AIM OF THE TASK: The lines from the top of the material below through the line containing "COL = S.collection" are to be printed exactly, with pictures omitted.

- - - - - - -

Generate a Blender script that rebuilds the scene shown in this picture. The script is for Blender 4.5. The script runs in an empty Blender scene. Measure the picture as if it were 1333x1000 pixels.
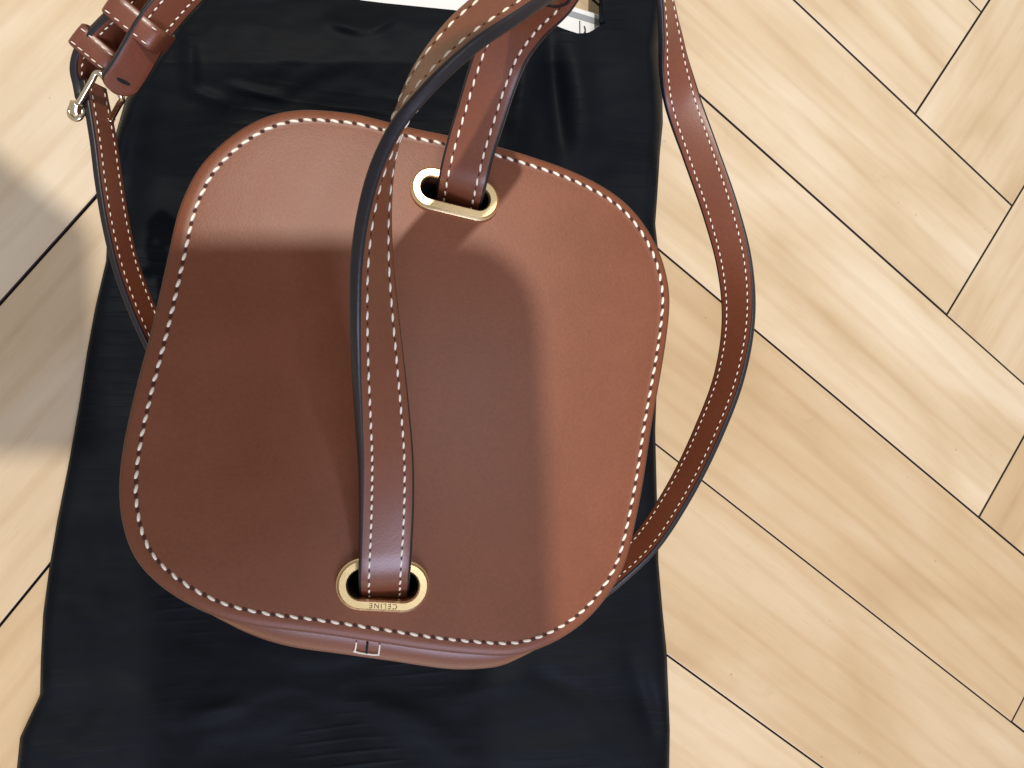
import bpy, bmesh, math, random
import numpy as np
from mathutils import Vector, Matrix, noise
from mathutils.bvhtree import BVHTree

random.seed(7)
S = bpy.context.scene
COL = S.collection

# ------------------------------------------------------------------ camera
# Solved from the joints of the herringbone floor (board width 9 cm).
W = 0.09
FPX, CX, CY = 979.5, 666.5, 500.0            # focal length and centre in photograph pixels
Rc = np.array([[0.78314359, -0.57518986, -0.23631068],
               [0.60106617, 0.79759748, 0.05057383],
               [0.15939126, -0.18164493, 0.97036052]])   # rows: camera right, down, forward in (board a, board b, down)
Ca = np.array([-2.8998604, 4.0579881, -4.3170945]) * W
xa = np.array([Rc[0, 0], Rc[0, 1]]); xa /= np.linalg.norm(xa)
AX = np.array([xa[0], xa[1], 0.0]); AY = np.array([xa[1], -xa[0], 0.0]); AZ = np.array([0, 0, -1.0])
B3 = np.array([AX, AY, AZ])                   # abn -> world


def to_world(v):
    return B3 @ np.asarray(v, float)


right, down, fwd = (to_world(Rc[i]) for i in range(3))
CAM = np.array([0.0, 0.0, -Ca[2]])            # the world origin lies on the floor below the camera


def board_point(a, b, z=0.0):
    p = to_world(np.array([a * W - Ca[0], b * W - Ca[1], 0.0]))
    return Vector((p[0], p[1], z))


def at(px, py, h=0.0):
    """world point at height h seen at photograph pixel (px, py)"""
    d = fwd + right * (px - CX) / FPX + down * (py - CY) / FPX
    t = (h - CAM[2]) / d[2]
    return Vector(CAM + d * t)


cam = bpy.data.cameras.new('camera')
co = bpy.data.objects.new('camera', cam)
COL.objects.link(co)
m = Matrix.Identity(4)
for i in range(3):
    m[i][0] = right[i]; m[i][1] = -down[i]; m[i][2] = -fwd[i]; m[i][3] = CAM[i]
co.matrix_world = m
cam.sensor_width = 36.0
cam.lens = 36.0 * FPX / 1333.0
cam.clip_start = 0.005
cam.clip_end = 50
S.camera = co
CAMV = Vector(CAM)

HL = 0.163                                    # height of the bag's lid

# ------------------------------------------------------------------ light
S.view_settings.view_transform = 'Standard'
S.view_settings.look = 'None'
S.view_settings.exposure = 0.17
S.view_settings.gamma = 1.0
wd = bpy.data.worlds.new('World'); S.world = wd; wd.use_nodes = True
bg = wd.node_tree.nodes['Background']
bg.inputs[0].default_value = (1.0, 0.94, 0.87, 1)
bg.inputs[1].default_value = 0.40


def area(name, loc, target, sx, sy, power, color, shape='RECTANGLE'):
    l = bpy.data.lights.new(name, 'AREA'); l.shape = shape; l.size = sx
    if shape in ('RECTANGLE', 'ELLIPSE'): l.size_y = sy
    l.energy = power; l.color = color
    o = bpy.data.objects.new(name, l); COL.objects.link(o)
    o.location = loc
    o.rotation_euler = (Vector(target) - Vector(loc)).to_track_quat('-Z', 'Y').to_euler()
    return o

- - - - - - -

FULL ANSWER:
Generate a Blender script that rebuilds the scene shown in this picture. The script is for Blender 4.5. The script runs in an empty Blender scene. Measure the picture as if it were 1333x1000 pixels.
import bpy, bmesh, math, random
import numpy as np
from mathutils import Vector, Matrix, noise
from mathutils.bvhtree import BVHTree

random.seed(7)
S = bpy.context.scene
COL = S.collection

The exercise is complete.